Page 286 - Vive Peligrosamente
P. 286
número se había reducido a siete. Dos capotaron en el momento del
despegue, hundiéndose en un gran boquete abierto por las bombas, no
habiendo podido seguirnos por tal razón. Sin pérdida de tiempo contesté:
–Tomaré personalmente el mando del rumbo a partir de este momento;
lo haré hasta que lleguemos al objetivo.
No perdí ni un solo minuto. Cogí mi cuchillo de paracaidista y abrí una
abertura en la lona a la derecha y a la izquierda del aparato, haciendo lo
mismo en el suelo. Las aberturas tenían la medida de un puño. Al menos
disponía de alguna visibilidad. En mi interior, alabé nuestros viejos
planeadores y me arrepentí de haberlos criticado anteriormente.
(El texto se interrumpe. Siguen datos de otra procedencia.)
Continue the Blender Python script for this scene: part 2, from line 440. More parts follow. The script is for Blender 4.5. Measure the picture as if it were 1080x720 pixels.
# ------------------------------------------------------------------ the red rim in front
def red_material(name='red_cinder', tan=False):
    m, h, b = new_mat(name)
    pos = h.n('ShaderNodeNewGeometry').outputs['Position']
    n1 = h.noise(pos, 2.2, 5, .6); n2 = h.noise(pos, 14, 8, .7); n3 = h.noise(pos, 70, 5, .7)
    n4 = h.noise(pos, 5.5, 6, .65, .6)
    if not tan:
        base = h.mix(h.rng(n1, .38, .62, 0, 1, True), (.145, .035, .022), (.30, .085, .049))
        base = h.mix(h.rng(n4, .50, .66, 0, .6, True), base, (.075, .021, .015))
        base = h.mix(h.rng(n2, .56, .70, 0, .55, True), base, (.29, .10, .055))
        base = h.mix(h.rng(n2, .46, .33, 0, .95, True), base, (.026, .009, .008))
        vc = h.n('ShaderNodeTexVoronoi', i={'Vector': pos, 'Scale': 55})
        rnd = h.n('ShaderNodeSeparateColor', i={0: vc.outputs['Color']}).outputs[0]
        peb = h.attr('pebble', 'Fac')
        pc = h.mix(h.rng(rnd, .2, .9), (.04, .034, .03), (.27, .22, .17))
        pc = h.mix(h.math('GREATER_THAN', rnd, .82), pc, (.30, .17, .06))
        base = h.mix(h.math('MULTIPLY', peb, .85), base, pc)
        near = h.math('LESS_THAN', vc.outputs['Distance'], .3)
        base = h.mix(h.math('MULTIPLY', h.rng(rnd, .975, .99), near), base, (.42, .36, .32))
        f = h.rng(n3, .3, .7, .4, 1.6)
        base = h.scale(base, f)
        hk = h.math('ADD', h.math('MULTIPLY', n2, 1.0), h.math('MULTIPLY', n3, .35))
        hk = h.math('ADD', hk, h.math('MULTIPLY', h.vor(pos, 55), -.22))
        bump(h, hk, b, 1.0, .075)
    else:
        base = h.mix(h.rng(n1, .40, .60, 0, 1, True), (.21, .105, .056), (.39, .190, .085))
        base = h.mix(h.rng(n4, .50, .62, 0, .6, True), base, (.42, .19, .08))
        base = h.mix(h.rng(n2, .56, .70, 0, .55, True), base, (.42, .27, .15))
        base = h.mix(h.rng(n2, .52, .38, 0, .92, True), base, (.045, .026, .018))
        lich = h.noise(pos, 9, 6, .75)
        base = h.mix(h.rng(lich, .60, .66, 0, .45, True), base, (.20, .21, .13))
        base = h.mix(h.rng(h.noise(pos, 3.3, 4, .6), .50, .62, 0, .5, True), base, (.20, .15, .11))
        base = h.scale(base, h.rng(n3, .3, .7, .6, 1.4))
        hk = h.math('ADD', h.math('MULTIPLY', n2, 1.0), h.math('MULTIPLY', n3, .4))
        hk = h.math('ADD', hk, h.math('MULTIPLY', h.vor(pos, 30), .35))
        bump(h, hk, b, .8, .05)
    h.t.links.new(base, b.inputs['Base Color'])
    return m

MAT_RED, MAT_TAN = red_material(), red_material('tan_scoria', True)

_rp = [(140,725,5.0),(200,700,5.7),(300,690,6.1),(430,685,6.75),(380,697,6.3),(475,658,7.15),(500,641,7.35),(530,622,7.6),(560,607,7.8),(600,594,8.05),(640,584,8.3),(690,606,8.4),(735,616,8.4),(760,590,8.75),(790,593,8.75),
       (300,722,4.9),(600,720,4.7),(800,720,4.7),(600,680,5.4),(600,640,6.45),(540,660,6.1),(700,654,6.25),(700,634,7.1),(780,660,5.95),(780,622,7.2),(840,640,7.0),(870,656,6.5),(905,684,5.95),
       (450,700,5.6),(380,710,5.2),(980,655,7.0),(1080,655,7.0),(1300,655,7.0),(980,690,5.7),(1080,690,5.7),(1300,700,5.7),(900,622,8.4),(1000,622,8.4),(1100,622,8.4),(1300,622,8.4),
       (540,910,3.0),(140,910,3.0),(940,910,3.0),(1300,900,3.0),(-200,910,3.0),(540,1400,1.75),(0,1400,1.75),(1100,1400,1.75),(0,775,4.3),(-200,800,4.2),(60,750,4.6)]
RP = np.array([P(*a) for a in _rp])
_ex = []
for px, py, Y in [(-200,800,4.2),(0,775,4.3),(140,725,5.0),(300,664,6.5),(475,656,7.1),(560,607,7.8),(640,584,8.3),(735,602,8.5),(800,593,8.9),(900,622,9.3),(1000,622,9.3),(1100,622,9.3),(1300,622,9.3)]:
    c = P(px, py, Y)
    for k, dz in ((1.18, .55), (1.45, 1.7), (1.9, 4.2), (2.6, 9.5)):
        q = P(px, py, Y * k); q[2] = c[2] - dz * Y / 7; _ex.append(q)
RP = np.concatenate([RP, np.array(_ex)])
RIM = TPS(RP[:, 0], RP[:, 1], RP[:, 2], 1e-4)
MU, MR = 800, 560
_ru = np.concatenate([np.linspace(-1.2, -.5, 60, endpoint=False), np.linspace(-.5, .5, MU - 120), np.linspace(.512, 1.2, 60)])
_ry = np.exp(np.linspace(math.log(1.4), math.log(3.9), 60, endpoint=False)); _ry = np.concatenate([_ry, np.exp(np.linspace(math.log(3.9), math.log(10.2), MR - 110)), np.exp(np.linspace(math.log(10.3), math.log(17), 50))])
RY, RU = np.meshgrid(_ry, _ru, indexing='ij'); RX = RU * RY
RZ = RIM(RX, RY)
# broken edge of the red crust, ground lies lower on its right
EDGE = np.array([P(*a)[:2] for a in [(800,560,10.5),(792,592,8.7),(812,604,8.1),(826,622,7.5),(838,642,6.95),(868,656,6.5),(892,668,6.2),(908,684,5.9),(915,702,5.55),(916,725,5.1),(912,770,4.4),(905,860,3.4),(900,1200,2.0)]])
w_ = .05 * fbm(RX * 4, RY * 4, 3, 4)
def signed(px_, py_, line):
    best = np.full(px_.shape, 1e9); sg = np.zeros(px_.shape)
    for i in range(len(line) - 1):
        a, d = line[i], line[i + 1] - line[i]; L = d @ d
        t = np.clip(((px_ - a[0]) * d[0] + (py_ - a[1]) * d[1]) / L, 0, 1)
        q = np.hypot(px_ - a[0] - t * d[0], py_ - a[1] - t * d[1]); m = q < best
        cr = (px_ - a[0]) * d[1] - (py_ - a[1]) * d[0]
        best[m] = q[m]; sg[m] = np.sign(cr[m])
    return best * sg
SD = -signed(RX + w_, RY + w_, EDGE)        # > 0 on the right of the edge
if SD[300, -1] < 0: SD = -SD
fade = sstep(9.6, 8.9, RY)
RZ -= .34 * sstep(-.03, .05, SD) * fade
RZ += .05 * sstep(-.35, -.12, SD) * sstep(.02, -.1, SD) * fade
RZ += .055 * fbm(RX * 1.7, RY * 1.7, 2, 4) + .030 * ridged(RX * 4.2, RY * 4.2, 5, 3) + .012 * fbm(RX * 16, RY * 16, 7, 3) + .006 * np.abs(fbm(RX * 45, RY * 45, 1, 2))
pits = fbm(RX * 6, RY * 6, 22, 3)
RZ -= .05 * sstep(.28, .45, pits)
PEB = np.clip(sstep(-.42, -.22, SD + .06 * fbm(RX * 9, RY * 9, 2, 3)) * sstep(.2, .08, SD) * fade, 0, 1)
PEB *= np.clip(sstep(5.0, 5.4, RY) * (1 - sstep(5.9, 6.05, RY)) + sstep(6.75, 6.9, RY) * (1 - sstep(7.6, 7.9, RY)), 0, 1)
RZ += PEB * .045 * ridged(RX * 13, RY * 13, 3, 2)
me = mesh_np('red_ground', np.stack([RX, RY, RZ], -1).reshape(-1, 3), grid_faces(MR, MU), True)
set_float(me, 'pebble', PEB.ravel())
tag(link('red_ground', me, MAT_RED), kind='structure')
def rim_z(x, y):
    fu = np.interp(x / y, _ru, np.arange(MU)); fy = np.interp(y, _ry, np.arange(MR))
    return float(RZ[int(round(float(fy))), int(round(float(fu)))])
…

Los pequeños orificios me bastaban para orientarme cuando las nubes
permitían disfrutar de visibilidad. No me quedaba más remedio que tomar
como punto de orientación un puente, el recodo de una carretera o el curso
de un río, para comprobar luego su situación en el mapa. Tuve que cambiar
varias veces el rumbo de nuestro vuelo, pero pude dirigir la ruta con
bastante exactitud.
En tales circunstancias, nuestra misión se veía entorpecida por un sinfín
de dificultades. Procuré no pensar que en el momento del aterrizaje no
tendría a nadie que me cubriera.
Pocos minutos antes de la hora X reconocí el valle, que se extendía bajo
nosotros. Comprobé que el batallón de paracaidistas se desplegaba valle
arriba y respiré aliviado al ver que habían alcanzado el objetivo en el
momento indicado. Sabía que para lograrlo habrían tenido que superar
muchos obstáculos y me dije que, pasase lo que pasase, no podría ser yo
menos que ellos.
Ordené:
–¡Ponerse los cascos de aterrizaje; apretadlos fuertemente!
Exactamente debajo vi el hotel. Habíamos llegado al objetivo señalado.
Di una nueva orden:
–¡Desenganchad la cuerda de arrastre!
De pronto, se hizo un impresionante silencio en torno nuestro. Sólo
oíamos el susurro del viento y nuestra acelerada respiración. El piloto
describió una amplia curva y buscó, ansiosamente, al igual que yo, el
triángulo de tierra en el que debíamos aterrizar.
Una nueva sorpresa, ¡y nada agradable, por cierto! Acababa de descubrir
"mi" prado. Pero, desde más cerca, pude darme cuenta de que su terreno no
era llano; era empinado. ¡Incluso muy empinado! Casi tenía la inclinación
de un trampolín de esquí.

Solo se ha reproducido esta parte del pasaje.